The photographs revealed bullet holes in the driver’s side of the vehicle, “potential blood” splatters on the driver’s side seat, and projectile fragments. 

The prosecution also called a digital investigative analyst from the Department of Justice, who reviewed the Facebook account data for two separate profiles identified as Oscar Rodriguez and Rosa Lopez.

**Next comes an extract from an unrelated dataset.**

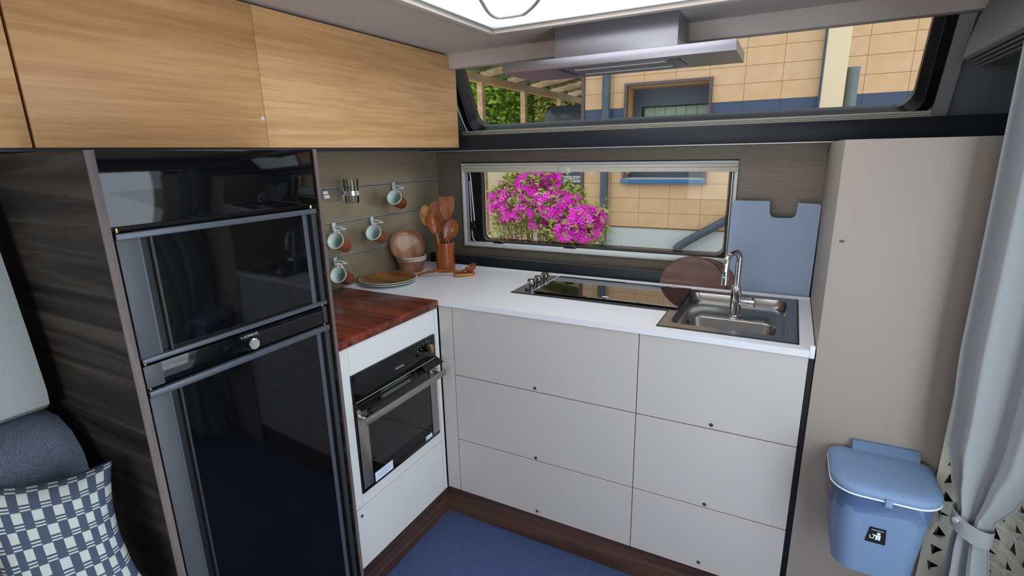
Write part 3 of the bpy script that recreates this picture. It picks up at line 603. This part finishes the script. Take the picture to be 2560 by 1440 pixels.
part('lid_tab', B().box(1.801, 1.815, -.884, -.876, .628, .648, .002), 'plastic_grey', ldp)
# crumpled liner
random.seed(4); base = RB(1.700, 1.902, -.872, -.696, .052, .022, 0); loops = []
for j, z in enumerate((.651+BZ*0, .640, .625, .610, .600)):
    loops.append([Vector((x + (x-1.8)*.02*j + random.uniform(-.0022, .0022), y + (y+.785)*.02*j + random.uniform(-.0022, .0022) - (.006*sin(i*1.7) if i % 3 == 0 and x < 1.72 else 0), z + (random.uniform(-.012, .010) if j == 4 else random.uniform(-.002, .002)))) for i, (x, y, _) in enumerate(base)])
part('bin_liner', B().loft(loops, False, False), 'film', bn, ang=.3, label='crumpled clear plastic liner under the lid')
part('bracket', B().loft([[(x, -.684, z), (x, -.695, z)] [::1] + [(x, -.712, z-.012), (x, -.714, z-.034), (x, -.704, z-.034), (x, -.684, z-.04)] for x, z in ((1.750, .682), (1.888, .682))]), 'plastic_dark_grey', bn, ang=.4)
stk = part('bin_sticker', B().prism([(-.0195, -.021), (.0195, -.021), (.0165, .021), (-.0145, .021)], lambda u, v, d: Vector((1.800+u, -.8605-v*.085-d, .537+v)), 0, .0012), 'black', bn, False, label='black trapezoid sticker with a white litter symbol')
def sk(u, v, d): return Vector((1.800+u, -.8605-v*.085-.0012-d, .537+v))
b = B()
b.prism([(.004+.0036*cos(a*pi/6), .0065+.0036*sin(a*pi/6)) for a in range(12)], sk, 0, .0003)
b.prism([(-.001, -.011), (.0035, -.011), (.0035, -.003), (.0045, -.003), (.0045, -.011), (.0085, -.011), (.0085, .002), (-.001, .002)], sk, 0, .0003)
b.prism([(-.001, .002), (-.001, -.001), (-.008, .0005), (-.008, .0025)], sk, 0, .0003)
b.prism([(-.013, -.001), (-.0115, -.001), (-.0105, -.008), (-.0055, -.008), (-.0045, -.001), (-.003, -.001), (-.0045, -.0097), (-.0115, -.0097)], sk, 0, .0003)
part('litter_symbol', b, 'rim_white', stk, False)
part('sticker_lettering', B().box(1.789, 1.812, -.8638, -.8632, .5513, .5527), 'print_light', stk, False)
# ==================================================================== CURTAIN and CUT-OUT SHEET
ct = thing('curtain', 'grey floor-length curtain gathered by a tieback at the right edge', 'curtain', (1.98, -.86, .05))
def interp(x, T):
    for (a, va), (c, vc) in zip(T, T[1:]):
        if x <= c: k = (x-a)/(c-a); k = k*k*(3-2*k); return va + (vc-va)*k
    return T[-1][1]
WT = [(.0, .105), (.35, .060), (.53, .036), (.595, .030), (.635, .032), (.69, .058), (.78, .088), (1.0, .10), (1.6, .105)]
CX = [(.0, 1.968), (.45, 1.968), (.58, 1.962), (.64, 1.962), (.85, 1.968), (1.6, 1.970)]
rows = []; NZ, NU = 64, 120
for j in range(NZ+1):
    z = .03 + 1.56*j/NZ; w = interp(z, WT); cx = interp(z, CX); cy = -.845; dv = Vector((.66, -.75, 0)); pv = Vector((.75, .66, 0)); row = []
    amp = .010 + .012*interp(z, [(0, 1.), (.5, .55), (.6, .35), (.75, .7), (1.6, 1.)])
    for i in range(NU+1):
        u = -1 + 2*i/NU; ph = u*pi*2.1 + .35*sin(z*2.2) + .5*sin(u*2.0+z)+.6
        p = Vector((cx, cy, z)) + dv*(w*u) + pv*(amp*sin(ph) + .003*sin(2.7*ph+z*3)); row.append(p)
    rows.append(row)
b = B(); b.loft(rows, False, False, False); cl = part('drape', b, cur, ct, ang=1.4)
md = cl.modifiers.new('thickness', 'SOLIDIFY'); md.thickness = .0025; md.offset = 0
tb = []
for z in (.592, .598, .626, .632):
    k_ = .039 if z in (.592, .632) else .040
    tb.append([Vector((1.962, -.845, z)) + Vector((.66, -.75, 0))*(k_*cos(a*pi/12)) + Vector((.75, .66, 0))*(.027*sin(a*pi/12)) + Vector((0, 0, -.010*cos(a*pi/12))) for a in range(24)])
tbk = part('tieback', B().loft(tb, False, False), cur, ct, ang=1.2)
part('snap_button', B().cyl((1.935, -.853, .626), (1.927, -.864, .626), .006, 14, bev=.001), 'alu', tbk)
part('curtain_rail', B().box(1.92, 2.06, -1.0, -.74, 1.588, 1.600, .003), 'alu_white', ct)
# cream hanging sheet with triangular cut-outs and bent flaps
path = [Vector(p) for p in ((1.925, -.705, 0), (1.965, -.712, 0), (2.015, -.722, 0), (2.045, -.745, 0), (2.062, -.80, 0), (2.066, -.95, 0), (2.066, -1.12, 0))]
cp_ = catmull(path, 8); cum = [0]
for a, c in zip(cp_, cp_[1:]): cum.append(cum[-1] + (c-a).length)
def along(s):
    s = max(0, min(s, cum[-1]-1e-6))
    for i in range(len(cum)-1):
        if s <= cum[i+1]: return cp_[i].lerp(cp_[i+1], (s-cum[i])/(cum[i+1]-cum[i]))
    return cp_[-1]
b = B(); fl = B(); random.seed(8); cs = .048; nS = int(cum[-1]/cs); nZs = int(1.45/cs)
def PT(s, z): p = along(s); return Vector((p.x, p.y, z))
for i in range(nS):
    for j in range(nZs):
        s0, z0 = i*cs, .08 + j*cs; a = random.uniform(0, 2*pi); r_ = cs*.42
        cxs, czs = s0+cs/2, z0+cs/2
        cor = [(s0, z0), (s0+cs, z0), (s0+cs, z0+cs), (s0, z0+cs)]
        up_ = random.choice((1, -1)); tri = [(cxs - .45*r_, czs - up_*.45*r_*1.2), (cxs + .75*r_, czs - up_*.2*r_), (cxs - .1*r_, czs + up_*.9*r_)]
        if up_ < 0: tri = tri[::-1]
        C4 = [b.bm.verts.new(PT(*c)) for c in cor]; T3 = [b.bm.verts.new(PT(*t_)) for t_ in tri]
        bmesh.ops.triangle_fill(b.bm, use_beauty=True, edges=[b.bm.edges.new((C4[k], C4[(k+1) % 4])) for k in range(4)] + [b.bm.edges.new((T3[k], T3[(k+1) % 3])) for k in range(3)])
        q = [PT(*t_) for t_ in tri]; e = (q[1]-q[0]).normalized(); nrm_ = (q[1]-q[0]).cross(q[2]-q[0]).normalized()
        if nrm_.x + .8*nrm_.y > 0: nrm_ = -nrm_
        foot = q[0] + e*(q[2]-q[0]).dot(e); hgt = q[2]-foot; an = random.uniform(.5, 1.3)
        fl.quad(q[0], q[1], foot + hgt*cos(an) + nrm_*hgt.length*sin(an))
bmesh.ops.remove_doubles(b.bm, verts=b.bm.verts[:], dist=.0003)
sh = thing('cut_out_sheet', 'cream hanging door sheet pierced with triangular flaps behind the curtain', 'door curtain', (2.03, -.85, .08))
part('sheet', b, 'cream_sheet', sh, False); part('flaps', fl, 'rim_white', sh, False, kind='stuff')
# ==================================================================== RIGHT LOCKER
rl = thing('side_locker', 'pale grey rounded overhead locker in the upper right corner', 'cabinet', (2.0, -2.1, 1.6))
pf = [(2.099, 1.808), (1.985, 1.808), (1.962, 1.775), (1.945, 1.73), (1.934, 1.68), (1.926, 1.632), (1.930, 1.628), (2.099, 1.628)]
part('body', B().prism(pf, lambda u, v, d: Vector((u, d, v)), -3.9, -.205), 'shade_grey', rl, ang=.7)
b = B()
for k in range(4): b.tube([(1.936+k*.010, -3.9, 1.627-k*.006), (1.936+k*.010, -.215, 1.627-k*.006)], .0045, 8)
b.box(1.97, 2.099, -3.9, -.215, 1.604, 1.629)
part('ribbed_profile', b, 'wall_fabric', rl)
# ==================================================================== SEATING
random.seed(3)
def cushion(name, label, x0, x1, y0, y1, z0, z1, r, mat, cat):
    b = B(); b.box(x0, x1, y0, y1, z0, z1, r, 6); return tag(part(name, b, mat, None, ang=1.3), label, cat)
bk = tag(part('backrest_cushion', B().loft([[(x, y, z) for x, z in [(.002, .885), (.150, .885), (.172, .900), (.176, .93), (.160, 1.05), (.140, 1.18), (.118, 1.30), (.10, 1.335), (.06, 1.345), (.002, 1.345)]] for y in (-3.2, -1.705)] , True, True), 'seat_light', None, ang=.7), 'light grey upholstered backrest at the left edge beside the dark panel', 'cushion')
bl = tag(part('lumbar_roll', B().loft([[(x, y, z) for x, z in [(.002, .60), (.20, .60), (.262, .66), (.280, .74), (.272, .81), (.240, .855), (.190, .880), (.10, .884), (.002, .884)]] for y in (-3.2, -1.735)] + [[(x*.97, -1.700, .74+(z-.74)*.93) for x, z in [(.002, .60), (.20, .60), (.262, .66), (.280, .74), (.272, .81), (.240, .855), (.190, .880), (.10, .884), (.002, .884)]]]), 'seat_blue', None, ang=.9), 'blue-grey padded roll below the light backrest', 'cushion')
st = thing('bench_seat', 'blue-grey bench seat under the checked pillow', 'seat', (.3, -2.4, 0))
part('seat_base', B().box(.002, .50, -3.2, -1.70, 0, .30), darkwood, st); part('seat_cushion', B().box(.002, .55, -3.2, -1.695, .30, .44, .03, 4), 'seat_blue', st, ang=1.2)
# pillow with checked weave
pm = M('checked_weave', '#4b566c', .9, spec=.1)
n, l, bs = nodes(pm); tc_ = n.new('ShaderNodeTexCoord'); sx = n.new('ShaderNodeSeparateXYZ'); l.new(tc_.outputs['UV'], sx.inputs[0])
def mt(op, a, b_=None, c=None):
    q = n.new('ShaderNodeMath'); q.operation = op
    for i, v in enumerate((a, b_, c)):
        if v is None: continue
        if hasattr(v, 'is_linked'): l.new(v, q.inputs[i])
        else: q.inputs[i].default_value = v
    return q.outputs[0]
cu_ = mt('MULTIPLY', sx.outputs[0], 25.0); col_i = mt('FLOOR', cu_); par = mt('MODULO', col_i, 2.0)
rv = mt('FRACT', mt('ADD', mt('MULTIPLY', sx.outputs[1], 5.2), mt('MULTIPLY', par, .5)))
blk = mt('GREATER_THAN', rv, .70)
s1_ = mt('MULTIPLY', mt('GREATER_THAN', rv, .605), mt('LESS_THAN', rv, .645)); s2_ = mt('MULTIPLY', mt('GREATER_THAN', rv, .52), mt('LESS_THAN', rv, .56))
cov = mt('MAXIMUM', blk, mt('MAXIMUM', s1_, s2_)); nz_ = noise(pm, texco(pm, (900, 900, 900), 'Object'), 1, 2)
setcol(pm, mix(pm, mix(pm, '#384254', '#5d697c', nz_), '#c3c9c4', cov)); bump(pm, nz_, .4, .001)
N = 40; bm = bmesh.new(); uvl = bm.loops.layers.uv.new('UVMap')
tl = Vector((.30, -1.905, .865)); tr = Vector((.392, -1.703, .825)); br = Vector((.49, -1.705, .50)); blc = Vector((.42, -1.93, .475))
pn = (tr-tl).cross(blc-tl).normalized(); pn = pn if pn.dot(CAM-tr) > 0 else -pn
grid = {}
for sgn in (1, -1):
    for i in range(N+1):
        for j in range(N+1):
            u, v = i/N, j/N; p = (tl*(1-v) + blc*v)*(1-u) + (tr*(1-v) + br*v)*u
            eu, ev = 1-(2*u-1)**4, 1-(2*v-1)**4; pin = .030*((2*u-1)**2*(1-(2*v-1)**2)) ; pjn = .022*((2*v-1)**2*(1-(2*u-1)**2))
            cen = (tl+tr+br+blc)/4
            p = p + (cen-p)*0 - (tr-tl).normalized()*pin*(1 if u > .5 else -1) - (tl-blc).normalized()*pjn*(1 if v < .5 else -1)
            h = .060*(max(eu, 0)**.6)*(max(ev, 0)**.6); wr = .006*sin(v*26+3*u)*max(0, u-.72)/.28*(ev**.5) + .0035*sin(u*20+v*7)*max(0, .2-v)/.2
            if (i in (0, N) or j in (0, N)) and sgn < 0: grid[sgn, i, j] = grid[1, i, j]; continue
            grid[sgn, i, j] = bm.verts.new(p + pn*(sgn*h + (wr if sgn > 0 else 0)))
    for i in range(N):
        for j in range(N):
            f = bm.faces.new([grid[sgn, i, j], grid[sgn, i+1, j], grid[sgn, i+1, j+1], grid[sgn, i, j+1]])
            for lp, (a, c) in zip(f.loops, ((i, j), (i+1, j), (i+1, j+1), (i, j+1))): lp[uvl].uv = (a/N*.62+.1, 1-c/N)
pb = B(); pb.bm.free(); pb.bm = bm
tag(part('pillow', pb, pm, None, ang=2.0), 'blue and white checked woven pillow in the lower left corner', 'pillow')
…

The Rodriguez account is believed to belong to Ramos, and the Lopez account was allegedly created by Ramos to stalk Alvarado. 

After comparing the Oscar Rodriguez and Rosa Lopez account data, the witness found that “at certain points in time, both accounts were accessed at similar times using the same IP addresses.”

According to the witness, it “appears quite likely that the same device was being used to access both the Ramos and Lopez accounts.”

In a cross-examination, Ramos defense attorneys, Camille Wagner and Rachel McCoy, questioned the witness about whether he knew exactly where the device that accessed the Facebook accounts was located. The witness testified he did not know. 

Wagner also asked the witness to grab her phone and try to log on to Facebook. She argued that someone could take her phone and do whatever they wanted with it. 

“You can’t tell the jury who controls an account?” Wagner asked the witness. “You personally do not know who was using the Rosa Lopez account?” 

The witness responded he cannot. 

Parties are slated to return on April 2.